Quatre siècles de musique vivante
Au fil de ses programmations, Pierre Audi est arrivé à faire vivre quatre siècles de musique, à l’image de ses productions récentes : la création de L’Apocalypse arabe de Odeh-Tamimi et Il ritorno d'Ulisse in patria au Festival d’Aix-en-Provence. Sa programmation 2025 (1) témoigne encore de sa constance intellectuelle avec un ouvrage baroque, La Calisto de Cavalli, Mozart incontournable à Aix-en-Provence avec Don Giovanni, une ouverture sur le « roman musical » français avec Louise de Charpentier, et deux créations mondiales The Nine jewelled Deer (Silan Eldar – Ganavya Doraiswamy) et « The Story of Billy Budd, sailor » d’après Britten, Les Pêcheurs de perles et La Force du destin complétant en versions concertantes la programmation.

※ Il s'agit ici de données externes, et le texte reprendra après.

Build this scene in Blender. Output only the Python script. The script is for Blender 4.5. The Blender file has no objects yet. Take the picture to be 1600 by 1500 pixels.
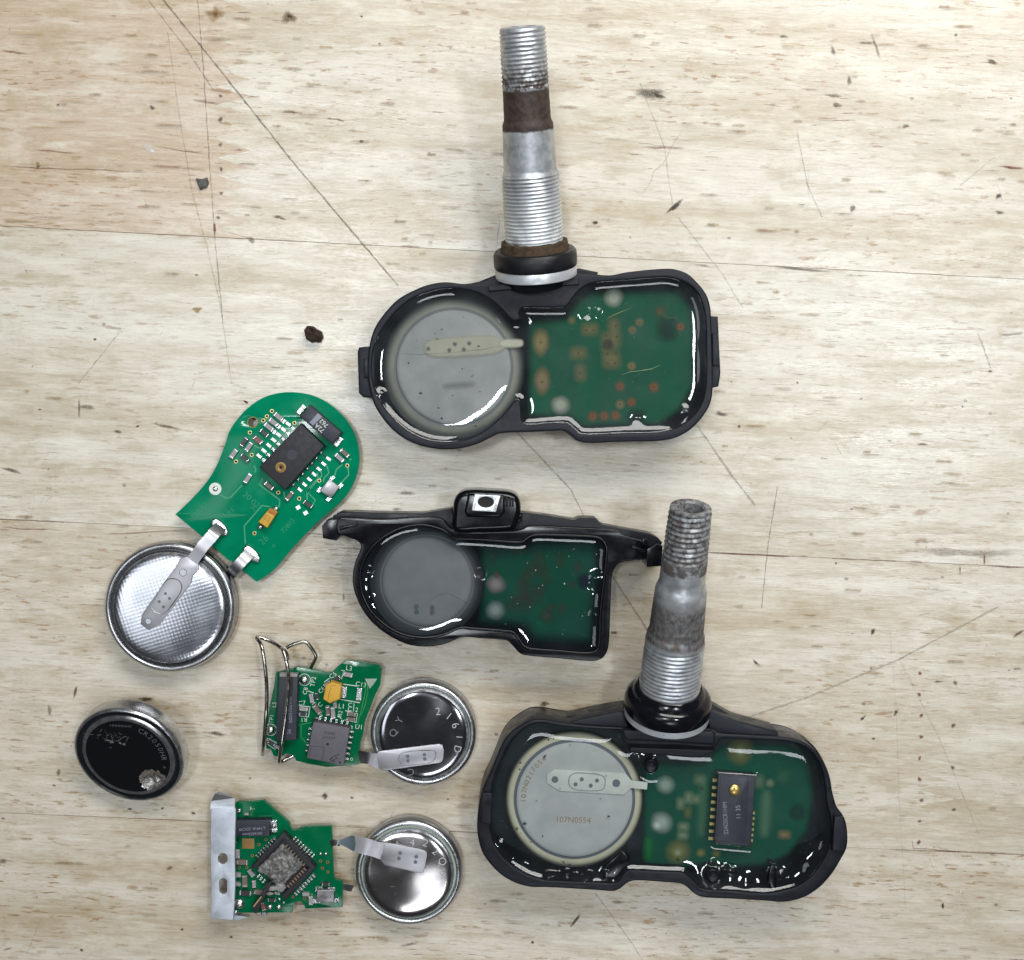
import bpy, bmesh, math, random
import numpy as np
from mathutils import Vector, Matrix, noise as mnoise

# ------------------------------------------------------------------ scene, camera, light
scene = bpy.context.scene
S = 0.001                      # all builder numbers are millimetres
F, H = 2031.0, 240.0           # focal length in photo pixels, camera height (mm)
PITCH = math.atan(90 / F)
SP, CP = math.sin(PITCH), math.cos(PITCH)

cam_data = bpy.data.cameras.new("camera")
cam = bpy.data.objects.new("camera", cam_data)
scene.collection.objects.link(cam)
cam.location = (0, 0, H * S)
cam.rotation_euler = (-PITCH, 0, 0)
cam_data.sensor_fit = 'HORIZONTAL'
cam_data.sensor_width = 36
cam_data.lens = F / 1600 * 36
cam_data.clip_start = 0.005
cam_data.clip_end = 20
scene.camera = cam

world = bpy.data.worlds.new("World")
scene.world = world
world.use_nodes = True
bg = world.node_tree.nodes["Background"]
bg.inputs[0].default_value = (0.92, 0.96, 1.0, 1)
bg.inputs[1].default_value = 0.045


def area_lamp(name, loc, target, sx, sy, power, col):
    ld = bpy.data.lights.new(name, 'AREA')
    ld.shape = 'RECTANGLE'
    ld.size, ld.size_y = sx, sy
    ld.energy = power
    ld.color = col
    o = bpy.data.objects.new(name, ld)
    scene.collection.objects.link(o)
    o.location = loc
    d = Vector(target) - Vector(loc)
    o.rotation_euler = d.to_track_quat('-Z', 'Y').to_euler()
    return o


area_lamp("added_key_light", (0.11, 0.30, 0.345), (0.015, 0.05, 0), 0.38, 0.15, 2.0, (1.0, 0.985, 0.95))  # added close key; its falloff stands in for shade over the lower bench
area_lamp("ceiling_panel_a", (-0.225, 0.17, 1.55), (-0.02, 0, 0), 0.26, 0.12, 5.5, (0.90, 0.96, 1.0))
area_lamp("ceiling_panel_b", (0.52, 0.06, 1.55), (0.05, 0, 0), 0.30, 0.12, 5.9, (0.90, 0.96, 1.0))
area_lamp("ceiling_panel_c", (0.12, -0.95, 1.55), (0, 0, 0), 0.50, 0.24, 3.6, (0.90, 0.95, 1.0))
area_lamp("added_reflection_panel", (-0.66, -0.12, 1.55), (0, 0, 0), 0.46, 0.28, 1.3, (0.90, 0.95, 1.0))  # added dim panel, gives the dimpled cell a pale reflection

scene.view_settings.view_transform = 'Standard'
scene.view_settings.look = 'None'
scene.view_settings.gamma = 1
scene.view_settings.exposure = -0.12
scene.view_settings.use_curve_mapping = False
scene.cycles.use_denoising = True
scene.cycles.denoising_prefilter = 'ACCURATE'
scene.cycles.max_bounces = 8
scene.cycles.diffuse_bounces = 2
scene.cycles.glossy_bounces = 4
scene.cycles.transparent_max_bounces = 24
scene.cycles.volume_bounces = 1
scene.cycles.sample_clamp_indirect = 6

# ------------------------------------------------------------------ pixel <-> world (mm)


def W(px, py, z=0.0):
    a, b = px - 800.0, py - 750.0
    d = Vector((a, -SP * F - b * CP, -CP * F + b * SP))
    t = (z - H) / d.z
    return Vector((d.x * t, d.y * t, z))


def proj(p):
    q = Vector((p[0], p[1], p[2] - H))
    fwd = -q.y * SP - q.z * CP
    up = q.y * CP - q.z * SP
    return 800 + F * q.x / fwd, 750 - F * up / fwd


def scl(z):
    return F / (H - z)


def crop(x0, y0, s):
    return lambda X, Y: (x0 + X * s, y0 + Y * s)


zA = crop(540, 400, .21333)
zB = crop(790, 400, .225)
zC = crop(730, 1090, .2266)
zD = crop(1000, 1090, .22667)
zE = crop(480, 740, .2067)
zF = crop(740, 760, .2)
zG = crop(260, 600, .21333)
zI = crop(150, 800, .17333)
zJ = crop(380, 980, .15333)
zK = crop(540, 1040, .1375)
zL = crop(310, 1230, .15)
zM = crop(510, 1250, .1467)
z7 = crop(100, 1080, .13125)

# ------------------------------------------------------------------ materials


class NT:
    """tiny helper around a material node tree"""

    def __init__(self, name):
        self.m = bpy.data.materials.new(name)
        self.m.use_nodes = True
        self.t = self.m.node_tree
        self.t.nodes.clear()
        self.out = self.t.nodes.new("ShaderNodeOutputMaterial")

    def n(self, typ, **kw):
        nd = self.t.nodes.new(typ)
        for k, v in kw.items():
            setattr(nd, k, v)
        return nd

    def l(self, a, b):
        self.t.links.new(a, b)

    def set(self, sock, v):
        if isinstance(v, bpy.types.NodeSocket):
            self.l(v, sock)
        elif v is not None:
            sock.default_value = v

    def math(self, op, a, b=0.0, c=None, clamp=False):
        nd = self.n("ShaderNodeMath", operation=op, use_clamp=clamp)
        self.set(nd.inputs[0], a)
        self.set(nd.inputs[1], b)
        if c is not None:
            self.set(nd.inputs[2], c)
        return nd.outputs[0]

    def ramp(self, v, lo, hi, a=0.0, b=1.0):
        nd = self.n("ShaderNodeMapRange", interpolation_type='SMOOTHSTEP')
        self.set(nd.inputs[0], v)
        for i, x in enumerate((lo, hi, a, b)):
            self.set(nd.inputs[i + 1], x)
        return nd.outputs[0]

    def mix(self, f, a, b, blend='MIX'):
        nd = self.n("ShaderNodeMix", data_type='RGBA', blend_type=blend)
        self.set(nd.inputs[0], f)
        self.set(nd.inputs[6], a)
        self.set(nd.inputs[7], b)
        return nd.outputs[2]

    def coords(self, sc=(1, 1, 1), rot=0.0, off=None, src=None):
        if src is None:
            src = self.n("ShaderNodeTexCoord").outputs["Object"]
        mp = self.n("ShaderNodeMapping", vector_type='POINT')
        self.l(src, mp.inputs[0])
        mp.inputs[2].default_value = (0, 0, rot)
        mp.inputs[3].default_value = tuple(1000 * s for s in sc)
        return mp.outputs[0]

    def noise(self, vec, scale=1.0, detail=2.0, rough=0.5, dist=0.0):
        nd = self.n("ShaderNodeTexNoise")
        self.l(vec, nd.inputs["Vector"])
        nd.inputs["Scale"].default_value = scale
        nd.inputs["Detail"].default_value = detail
        nd.inputs["Roughness"].default_value = rough
        nd.inputs["Distortion"].default_value = dist
        return nd.outputs[0]

    def principled(self, col, rough=0.5, metal=0.0, spec=0.5, normal=None, coat=0.0):
        p = self.n("ShaderNodeBsdfPrincipled")
        self.set(p.inputs["Base Color"], col)
        self.set(p.inputs["Roughness"], rough)
        self.set(p.inputs["Metallic"], metal)
        self.set(p.inputs["Specular IOR Level"], spec)
        p.inputs["Coat Weight"].default_value = coat
        if normal is not None:
            self.l(normal, p.inputs["Normal"])
        return p

    def bump(self, h, strength=0.3, dist=0.0001):
        b = self.n("ShaderNodeBump")
        b.inputs["Strength"].default_value = strength
        b.inputs["Distance"].default_value = dist
        self.l(h, b.inputs["Height"])
        return b.outputs[0]

    def done(self, sh):
        self.l(sh, self.out.inputs[0])
        return self.m


def c4(r, g, b):
    return (r, g, b, 1.0)


def srgb(r, g, b):
    f = lambda v: (v / 255 / 12.92) if v < 10.3 else ((v / 255 + 0.055) / 1.055) ** 2.4
    return (f(r), f(g), f(b), 1.0)


def simple(name, col, rough=0.5, metal=0.0, spec=0.5, var=0.12, nscale=0.8, bumpd=0.0, rvar=0.08, coat=0.0):
    """plain surface with slight mottling of colour and gloss"""
    k = NT(name)
    v = k.coords()
    nz = k.noise(v, nscale, 4, 0.6)
    dark = tuple(c * (1 - var) for c in col[:3]) + (1,)
    lite = tuple(min(1, c * (1 + var)) for c in col[:3]) + (1,)
    cc = k.mix(k.ramp(nz, .3, .7), dark, lite)
    rr = k.ramp(nz, .3, .7, max(0.02, rough - rvar), min(1, rough + rvar))
    nm = None
    if bumpd:
        nm = k.bump(k.noise(v, 6.0, 3, 0.6), 0.5, bumpd)
    return k.done(k.principled(cc, rr, metal, spec, nm, coat).outputs[0])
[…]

Un festival en prise avec son territoire
L’une des volontés affirmées par Pierre Audi était que le festival « se montre plus que jamais en prise avec son territoire. » Ainsi, cette année, des « partenariats d’excellence » ont été concrétisés avec LUMA Arles, les opéras de Toulon et Grand Avignon, les Chorégies d’Orange et Les Théâtres. Une osmose indispensable avec un territoire géographiquement voisin d’Aix-en-Provence, mais aussi avec le bassin méditerranéen dont il était un enfant et dont les préoccupations le touchaient. Pour l’équipe du Festival d’Aix-en-Provence qui œuvrait à ses côtés, « Le monde de la création artistique perd un immense artiste et directeur d’institution, citoyen du monde à la croisée des cultures méditerranéennes et occidentales. »
Sophie Joissains, maire d’Aix-en-Provence, tenait à souligner samedi soir : « Aix perd un de ses plus grands créateurs. Metteur en scène visionnaire, bâtisseur, il a insufflé une audace artistique rare, une exigence constante et une élégance magnifique. Pierre Audi avait ce génie singulier; faire vivre l’opéra entre tradition et modernité, sans jamais en trahir l’esprit. Chaque saison, qu’il concevait, était un acte d’amour pour l’art et pour le public. Il était un directeur du Festival extrêmement talentueux et d’une sensibilité exceptionnelle. »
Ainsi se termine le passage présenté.